* **Brief**
The records should be repeated word for word, pictures excluded.

::: Given records

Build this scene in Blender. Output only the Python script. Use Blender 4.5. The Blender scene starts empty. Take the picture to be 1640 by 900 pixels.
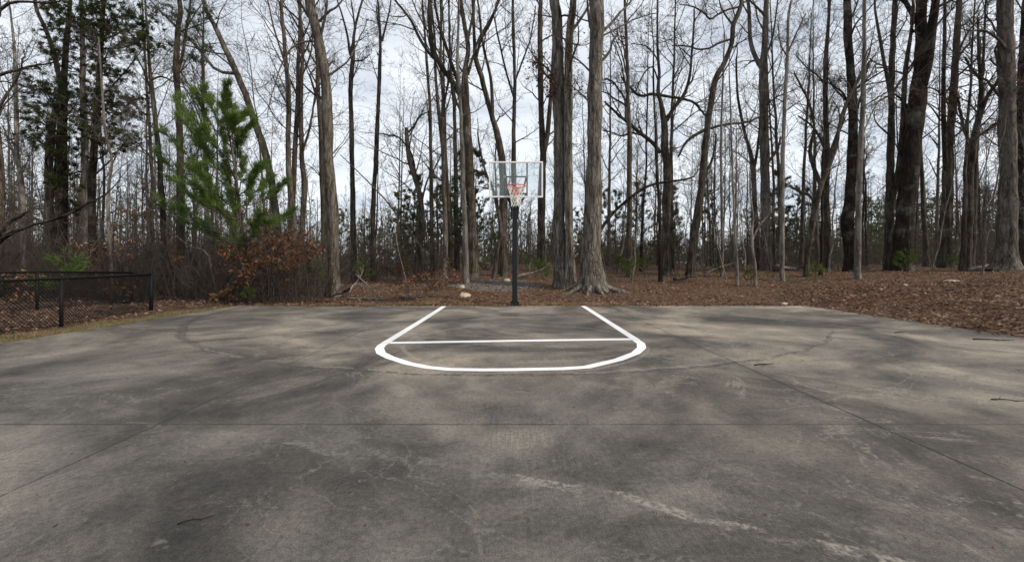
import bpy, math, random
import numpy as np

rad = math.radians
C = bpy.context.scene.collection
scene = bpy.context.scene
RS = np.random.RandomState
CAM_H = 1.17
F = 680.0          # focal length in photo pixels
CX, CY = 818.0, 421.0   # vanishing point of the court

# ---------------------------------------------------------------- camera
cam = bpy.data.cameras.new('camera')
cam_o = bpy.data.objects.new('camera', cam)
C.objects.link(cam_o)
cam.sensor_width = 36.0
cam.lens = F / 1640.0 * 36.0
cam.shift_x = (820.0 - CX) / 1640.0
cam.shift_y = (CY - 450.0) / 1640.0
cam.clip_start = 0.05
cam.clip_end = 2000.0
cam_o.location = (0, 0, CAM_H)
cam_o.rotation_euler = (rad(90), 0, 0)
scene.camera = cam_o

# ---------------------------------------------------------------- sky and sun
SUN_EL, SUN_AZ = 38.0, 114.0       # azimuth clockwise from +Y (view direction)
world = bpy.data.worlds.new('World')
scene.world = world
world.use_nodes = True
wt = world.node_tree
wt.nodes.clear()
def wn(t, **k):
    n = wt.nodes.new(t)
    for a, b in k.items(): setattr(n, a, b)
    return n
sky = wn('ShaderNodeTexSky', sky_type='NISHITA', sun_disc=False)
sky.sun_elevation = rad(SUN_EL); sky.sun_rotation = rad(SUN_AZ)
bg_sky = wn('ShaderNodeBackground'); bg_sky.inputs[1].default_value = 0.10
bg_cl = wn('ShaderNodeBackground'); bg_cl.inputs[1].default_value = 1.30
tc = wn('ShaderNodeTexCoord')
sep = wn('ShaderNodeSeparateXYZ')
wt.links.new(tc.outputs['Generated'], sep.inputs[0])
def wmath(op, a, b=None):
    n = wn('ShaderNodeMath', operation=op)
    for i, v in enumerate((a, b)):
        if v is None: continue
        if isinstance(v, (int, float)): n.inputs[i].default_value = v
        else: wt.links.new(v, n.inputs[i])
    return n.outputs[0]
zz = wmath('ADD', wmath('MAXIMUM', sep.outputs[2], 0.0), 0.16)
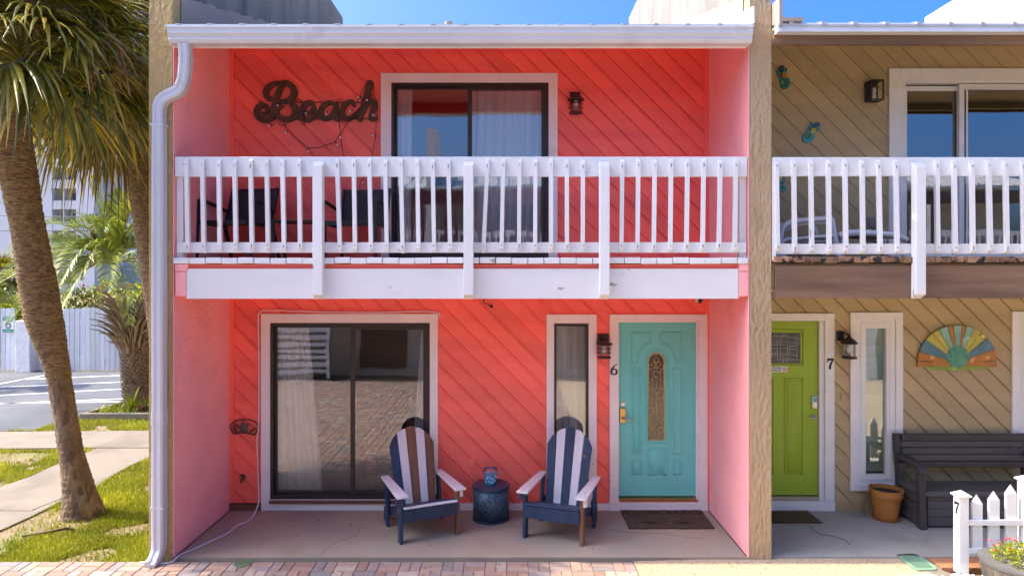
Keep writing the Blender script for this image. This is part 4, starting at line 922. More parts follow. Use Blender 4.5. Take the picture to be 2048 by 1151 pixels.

::::::

* **Worked answer**
Build this scene in Blender. Output only the Python script. Use Blender 4.5. The Blender scene starts empty. Take the picture to be 1640 by 900 pixels.
import bpy, math, random
import numpy as np

rad = math.radians
C = bpy.context.scene.collection
scene = bpy.context.scene
RS = np.random.RandomState
CAM_H = 1.17
F = 680.0          # focal length in photo pixels
CX, CY = 818.0, 421.0   # vanishing point of the court

# ---------------------------------------------------------------- camera
cam = bpy.data.cameras.new('camera')
cam_o = bpy.data.objects.new('camera', cam)
C.objects.link(cam_o)
cam.sensor_width = 36.0
cam.lens = F / 1640.0 * 36.0
cam.shift_x = (820.0 - CX) / 1640.0
cam.shift_y = (CY - 450.0) / 1640.0
cam.clip_start = 0.05
cam.clip_end = 2000.0
cam_o.location = (0, 0, CAM_H)
cam_o.rotation_euler = (rad(90), 0, 0)
scene.camera = cam_o

# ---------------------------------------------------------------- sky and sun
SUN_EL, SUN_AZ = 38.0, 114.0       # azimuth clockwise from +Y (view direction)
world = bpy.data.worlds.new('World')
scene.world = world
world.use_nodes = True
wt = world.node_tree
wt.nodes.clear()
def wn(t, **k):
    n = wt.nodes.new(t)
    for a, b in k.items(): setattr(n, a, b)
    return n
sky = wn('ShaderNodeTexSky', sky_type='NISHITA', sun_disc=False)
sky.sun_elevation = rad(SUN_EL); sky.sun_rotation = rad(SUN_AZ)
bg_sky = wn('ShaderNodeBackground'); bg_sky.inputs[1].default_value = 0.10
bg_cl = wn('ShaderNodeBackground'); bg_cl.inputs[1].default_value = 1.30
tc = wn('ShaderNodeTexCoord')
sep = wn('ShaderNodeSeparateXYZ')
wt.links.new(tc.outputs['Generated'], sep.inputs[0])
def wmath(op, a, b=None):
    n = wn('ShaderNodeMath', operation=op)
    for i, v in enumerate((a, b)):
        if v is None: continue
        if isinstance(v, (int, float)): n.inputs[i].default_value = v
        else: wt.links.new(v, n.inputs[i])
    return n.outputs[0]
zz = wmath('ADD', wmath('MAXIMUM', sep.outputs[2], 0.0), 0.16)
Keep writing the Blender script for this image. This is part 4, starting at line 922. More parts follow. Use Blender 4.5. Take the picture to be 2048 by 1151 pixels.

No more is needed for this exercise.